= Data shown =

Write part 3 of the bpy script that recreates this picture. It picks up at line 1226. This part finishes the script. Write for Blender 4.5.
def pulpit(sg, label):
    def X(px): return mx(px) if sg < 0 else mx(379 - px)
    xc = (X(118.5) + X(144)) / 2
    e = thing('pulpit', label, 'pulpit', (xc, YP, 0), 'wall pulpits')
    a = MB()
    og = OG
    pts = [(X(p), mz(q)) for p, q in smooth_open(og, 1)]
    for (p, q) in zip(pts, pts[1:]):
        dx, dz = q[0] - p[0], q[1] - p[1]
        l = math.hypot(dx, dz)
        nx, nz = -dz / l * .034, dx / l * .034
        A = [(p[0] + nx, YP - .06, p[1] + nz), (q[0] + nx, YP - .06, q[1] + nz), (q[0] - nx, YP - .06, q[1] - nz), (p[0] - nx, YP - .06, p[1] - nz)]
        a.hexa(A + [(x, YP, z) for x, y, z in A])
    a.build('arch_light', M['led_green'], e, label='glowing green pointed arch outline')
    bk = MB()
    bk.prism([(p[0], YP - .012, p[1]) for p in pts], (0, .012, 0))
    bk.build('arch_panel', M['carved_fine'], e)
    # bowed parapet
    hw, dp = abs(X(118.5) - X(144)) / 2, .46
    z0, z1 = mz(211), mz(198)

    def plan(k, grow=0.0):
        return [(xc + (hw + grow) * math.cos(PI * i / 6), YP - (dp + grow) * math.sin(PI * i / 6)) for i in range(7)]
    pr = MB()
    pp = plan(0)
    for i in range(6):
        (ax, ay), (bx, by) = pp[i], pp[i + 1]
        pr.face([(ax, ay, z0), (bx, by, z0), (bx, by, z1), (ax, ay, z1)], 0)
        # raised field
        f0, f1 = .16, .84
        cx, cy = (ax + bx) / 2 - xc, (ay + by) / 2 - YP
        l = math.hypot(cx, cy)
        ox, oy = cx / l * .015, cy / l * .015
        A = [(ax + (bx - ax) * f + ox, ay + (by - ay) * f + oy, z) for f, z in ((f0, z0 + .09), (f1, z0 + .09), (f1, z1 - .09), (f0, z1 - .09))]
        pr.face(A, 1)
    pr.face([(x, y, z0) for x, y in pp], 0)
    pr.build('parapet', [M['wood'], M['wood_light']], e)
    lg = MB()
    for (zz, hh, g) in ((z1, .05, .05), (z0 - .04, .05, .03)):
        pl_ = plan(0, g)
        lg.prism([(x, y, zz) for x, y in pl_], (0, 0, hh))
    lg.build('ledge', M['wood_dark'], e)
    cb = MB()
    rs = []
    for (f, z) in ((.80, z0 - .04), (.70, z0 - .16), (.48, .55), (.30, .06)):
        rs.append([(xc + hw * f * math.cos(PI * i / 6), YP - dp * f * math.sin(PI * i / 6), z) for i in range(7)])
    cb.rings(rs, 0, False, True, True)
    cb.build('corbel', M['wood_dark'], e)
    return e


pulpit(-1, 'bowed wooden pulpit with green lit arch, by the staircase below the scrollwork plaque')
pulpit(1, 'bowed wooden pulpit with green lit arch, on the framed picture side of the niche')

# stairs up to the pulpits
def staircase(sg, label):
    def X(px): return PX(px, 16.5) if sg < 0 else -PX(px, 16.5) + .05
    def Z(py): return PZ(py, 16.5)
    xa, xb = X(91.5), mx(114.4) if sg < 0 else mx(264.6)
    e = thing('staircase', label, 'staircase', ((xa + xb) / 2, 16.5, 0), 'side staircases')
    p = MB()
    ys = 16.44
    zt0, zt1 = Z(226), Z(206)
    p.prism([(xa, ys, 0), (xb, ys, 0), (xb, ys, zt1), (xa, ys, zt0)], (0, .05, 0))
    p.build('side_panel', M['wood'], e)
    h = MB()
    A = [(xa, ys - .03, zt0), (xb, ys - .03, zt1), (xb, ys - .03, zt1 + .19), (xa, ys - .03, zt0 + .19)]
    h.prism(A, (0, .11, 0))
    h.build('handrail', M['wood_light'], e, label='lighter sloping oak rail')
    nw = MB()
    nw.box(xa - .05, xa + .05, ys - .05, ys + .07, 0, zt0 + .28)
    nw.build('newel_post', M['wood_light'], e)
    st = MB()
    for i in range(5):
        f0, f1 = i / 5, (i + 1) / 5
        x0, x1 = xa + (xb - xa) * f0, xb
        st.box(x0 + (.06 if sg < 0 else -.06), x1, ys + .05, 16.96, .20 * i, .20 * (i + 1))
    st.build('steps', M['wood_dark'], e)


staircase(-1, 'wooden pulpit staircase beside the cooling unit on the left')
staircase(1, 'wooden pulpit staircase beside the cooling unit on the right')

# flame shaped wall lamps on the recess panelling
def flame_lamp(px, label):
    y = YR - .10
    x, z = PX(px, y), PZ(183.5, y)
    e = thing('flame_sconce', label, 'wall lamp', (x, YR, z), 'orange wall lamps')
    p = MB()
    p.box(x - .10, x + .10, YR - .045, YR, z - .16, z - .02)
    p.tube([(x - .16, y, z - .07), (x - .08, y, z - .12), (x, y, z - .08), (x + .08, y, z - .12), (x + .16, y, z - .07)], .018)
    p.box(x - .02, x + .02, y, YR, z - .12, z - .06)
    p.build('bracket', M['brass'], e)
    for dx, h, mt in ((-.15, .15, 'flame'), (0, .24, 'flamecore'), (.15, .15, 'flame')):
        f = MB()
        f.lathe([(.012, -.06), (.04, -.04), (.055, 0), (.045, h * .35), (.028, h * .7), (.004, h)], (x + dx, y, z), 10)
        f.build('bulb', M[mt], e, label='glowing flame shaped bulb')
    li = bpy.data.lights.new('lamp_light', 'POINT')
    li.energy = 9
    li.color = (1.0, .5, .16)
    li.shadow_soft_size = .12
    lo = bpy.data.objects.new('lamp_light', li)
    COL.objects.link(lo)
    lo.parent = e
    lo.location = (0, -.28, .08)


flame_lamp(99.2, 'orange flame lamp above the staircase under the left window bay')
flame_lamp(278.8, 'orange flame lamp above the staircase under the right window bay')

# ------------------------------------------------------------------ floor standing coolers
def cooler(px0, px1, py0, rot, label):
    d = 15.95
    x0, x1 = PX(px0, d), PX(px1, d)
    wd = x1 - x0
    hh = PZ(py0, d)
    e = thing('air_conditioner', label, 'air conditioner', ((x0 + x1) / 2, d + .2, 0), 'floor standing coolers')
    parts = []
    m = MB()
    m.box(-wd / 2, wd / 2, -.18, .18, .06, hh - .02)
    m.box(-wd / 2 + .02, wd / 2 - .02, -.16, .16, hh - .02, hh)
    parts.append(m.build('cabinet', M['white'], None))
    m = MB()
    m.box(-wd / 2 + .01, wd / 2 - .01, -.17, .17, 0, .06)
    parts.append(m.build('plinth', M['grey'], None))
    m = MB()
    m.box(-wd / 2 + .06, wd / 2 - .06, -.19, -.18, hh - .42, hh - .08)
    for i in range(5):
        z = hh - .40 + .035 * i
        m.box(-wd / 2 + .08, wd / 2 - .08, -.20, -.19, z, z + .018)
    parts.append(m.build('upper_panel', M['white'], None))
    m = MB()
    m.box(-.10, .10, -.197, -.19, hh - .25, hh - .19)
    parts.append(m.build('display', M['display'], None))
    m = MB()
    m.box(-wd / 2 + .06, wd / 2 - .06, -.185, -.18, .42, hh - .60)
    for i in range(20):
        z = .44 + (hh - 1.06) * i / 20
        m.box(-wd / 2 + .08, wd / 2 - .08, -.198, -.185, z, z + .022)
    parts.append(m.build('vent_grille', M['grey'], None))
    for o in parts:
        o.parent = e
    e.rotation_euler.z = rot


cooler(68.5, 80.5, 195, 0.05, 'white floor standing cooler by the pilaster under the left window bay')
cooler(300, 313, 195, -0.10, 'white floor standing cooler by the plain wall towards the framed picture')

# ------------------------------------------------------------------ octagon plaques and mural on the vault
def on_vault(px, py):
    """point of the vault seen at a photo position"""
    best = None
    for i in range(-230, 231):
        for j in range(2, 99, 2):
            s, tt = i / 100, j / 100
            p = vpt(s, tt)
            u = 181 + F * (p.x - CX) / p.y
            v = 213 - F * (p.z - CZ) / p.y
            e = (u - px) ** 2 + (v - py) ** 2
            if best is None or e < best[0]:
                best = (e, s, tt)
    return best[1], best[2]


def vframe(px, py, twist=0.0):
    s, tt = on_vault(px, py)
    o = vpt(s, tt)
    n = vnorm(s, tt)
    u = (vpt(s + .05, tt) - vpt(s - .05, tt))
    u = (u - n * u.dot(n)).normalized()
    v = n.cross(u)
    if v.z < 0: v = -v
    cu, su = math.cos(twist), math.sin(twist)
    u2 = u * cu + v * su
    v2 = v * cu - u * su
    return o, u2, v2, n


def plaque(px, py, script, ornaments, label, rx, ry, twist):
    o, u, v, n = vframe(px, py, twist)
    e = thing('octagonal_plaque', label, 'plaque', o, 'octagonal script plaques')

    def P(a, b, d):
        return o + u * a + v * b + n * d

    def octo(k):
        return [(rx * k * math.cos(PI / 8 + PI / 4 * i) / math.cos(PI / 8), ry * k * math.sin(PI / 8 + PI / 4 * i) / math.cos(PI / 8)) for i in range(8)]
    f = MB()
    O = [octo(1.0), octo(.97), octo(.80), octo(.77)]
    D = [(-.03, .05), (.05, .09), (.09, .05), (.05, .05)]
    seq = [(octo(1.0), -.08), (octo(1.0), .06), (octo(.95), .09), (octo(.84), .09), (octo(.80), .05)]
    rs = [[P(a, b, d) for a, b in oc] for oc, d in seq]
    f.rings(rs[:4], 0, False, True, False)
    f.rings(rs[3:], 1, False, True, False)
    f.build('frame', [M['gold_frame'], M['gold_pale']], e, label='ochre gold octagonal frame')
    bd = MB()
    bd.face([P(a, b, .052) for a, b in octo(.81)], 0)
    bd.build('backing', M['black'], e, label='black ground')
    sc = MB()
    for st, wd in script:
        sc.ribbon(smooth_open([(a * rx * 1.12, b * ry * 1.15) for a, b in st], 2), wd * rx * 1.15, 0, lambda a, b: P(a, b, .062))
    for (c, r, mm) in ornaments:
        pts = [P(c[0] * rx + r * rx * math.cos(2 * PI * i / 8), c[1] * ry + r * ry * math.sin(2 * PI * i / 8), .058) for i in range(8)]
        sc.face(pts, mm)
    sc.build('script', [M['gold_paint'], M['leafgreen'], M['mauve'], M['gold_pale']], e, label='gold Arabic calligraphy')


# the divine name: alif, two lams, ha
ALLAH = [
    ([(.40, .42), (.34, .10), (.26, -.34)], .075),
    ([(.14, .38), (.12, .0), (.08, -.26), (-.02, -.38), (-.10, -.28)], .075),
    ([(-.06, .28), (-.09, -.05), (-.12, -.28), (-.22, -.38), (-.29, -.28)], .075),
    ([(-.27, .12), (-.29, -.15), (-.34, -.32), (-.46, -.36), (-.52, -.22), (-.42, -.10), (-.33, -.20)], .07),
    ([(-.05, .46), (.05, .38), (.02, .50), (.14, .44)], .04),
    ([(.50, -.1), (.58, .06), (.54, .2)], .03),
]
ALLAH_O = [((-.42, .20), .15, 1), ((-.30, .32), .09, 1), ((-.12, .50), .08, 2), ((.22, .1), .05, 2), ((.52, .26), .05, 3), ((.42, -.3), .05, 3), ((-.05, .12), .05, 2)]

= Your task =
What is needed is an exact copy of the lines from the start of the listing through the line where "z0, z1 = mz(211), mz(198)" sits, please, both end lines included and nothing more.

= Written solution =
Write part 3 of the bpy script that recreates this picture. It picks up at line 1226. This part finishes the script. Write for Blender 4.5.
def pulpit(sg, label):
    def X(px): return mx(px) if sg < 0 else mx(379 - px)
    xc = (X(118.5) + X(144)) / 2
    e = thing('pulpit', label, 'pulpit', (xc, YP, 0), 'wall pulpits')
    a = MB()
    og = OG
    pts = [(X(p), mz(q)) for p, q in smooth_open(og, 1)]
    for (p, q) in zip(pts, pts[1:]):
        dx, dz = q[0] - p[0], q[1] - p[1]
        l = math.hypot(dx, dz)
        nx, nz = -dz / l * .034, dx / l * .034
        A = [(p[0] + nx, YP - .06, p[1] + nz), (q[0] + nx, YP - .06, q[1] + nz), (q[0] - nx, YP - .06, q[1] - nz), (p[0] - nx, YP - .06, p[1] - nz)]
        a.hexa(A + [(x, YP, z) for x, y, z in A])
    a.build('arch_light', M['led_green'], e, label='glowing green pointed arch outline')
    bk = MB()
    bk.prism([(p[0], YP - .012, p[1]) for p in pts], (0, .012, 0))
    bk.build('arch_panel', M['carved_fine'], e)
    # bowed parapet
    hw, dp = abs(X(118.5) - X(144)) / 2, .46
    z0, z1 = mz(211), mz(198)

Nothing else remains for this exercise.